Aboriginal Inquiry: Lifting All Learners

An Impact Assessment of the Aboriginal Enhancement Schools Network (AESN)

7.1 Network features

“It’s a place of gathering, the personal and emotional connection. It’s unconditional support. There is no competition; no question is better than another, no hierarchy. It feels so powerful, trusting and not judgmental at all—it’s about improving student learning, that’s the key… What other body or entity is allowing and supporting people to talk about our work? It’s respectful of our vulnerability, and allowing teachers to wrestle with these questions safely. I don’t know where Aboriginal education has a spot for this… it has brought us together. There was no venue before this structure to bring us together, to push our thinking forwards. We are moving away from silos and isolation and instead of [the work] falling to only those who are funded through Aboriginal funding tools, it is allowing us to take up this work among the broader community. It gives us the ability to ask our colleagues the question, “What are you doing to make a difference for our kids?” And it is really growing.”

This introductory quote captures the passion and commitment many AESN members expressed about the value, importance and opportunities the Network provides for many of its members. It encapsulates what will be discussed in greater detail later in this section, including the issues of purposeful inquiry, the value of collaborating and shared learning, and how this effects change in professional practice. Perhaps most notable however, are the ways in which the Network creates a safe and accepting environment for members to do their work. How is this accomplished?

This is not a simple matter to trace, however we believe one component that assists in this is the structure of the Network itself. By structures, we are making reference to the basic protocols that members are required to comply with if they wish to participate in an AESN inquiry. As outlined earlier in this report, this includes: creating a team of inquirers, including a formal school leader; requiring conscious links to the AEA in their district; a willingness to hold and participate in multiple school team and scheduled district meetings; to ask questions that get behind the ‘why’ and ‘how’ of the inquiry; to collect data to show how change in student learning has been effected; and to write a summary report that can be shared. The structure has been described by some participants as “a ‘flexible container”, implying that its structure gives a framework that keeps people on track and focused, but doesn’t restrict what may be accomplished because it is open enough to permit wide ranging, teacher directed and initiated inquiry. As another participant said, “I value the meeting structure, its flexible. It keeps us on task, so we don’t forget to focus on what we are doing.” A third described it in this way: “The strength of the Network is being flexible and structured all at the same time.”

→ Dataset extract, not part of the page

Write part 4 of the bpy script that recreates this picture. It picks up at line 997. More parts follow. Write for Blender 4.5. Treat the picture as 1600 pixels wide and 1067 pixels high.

One of the most important impacts of my participation in the Network has been the many opportunities to collaborate and network with colleagues from various areas of BC . I feel our rich conversations, their skillful insight and perceptions are a fantastic support system and provide me with the confidence to continue creating my own learnings as I engage in my teacher inquiries. My Network colleagues are my anchor throughout my teacher research. Listening to colleagues’ suggestions authentically empowered me to determine what I was relating to and perhaps what I was not. I find the colleagues at the Network continually challenge my thinking, fill me with knowledge and provide the necessary guidance as I continue on my roller coaster learning journey. The new ideas I gain from our meetings help sustain me on a daily basis in my teaching and give me the courage to continue learning about myself both personally and professionally.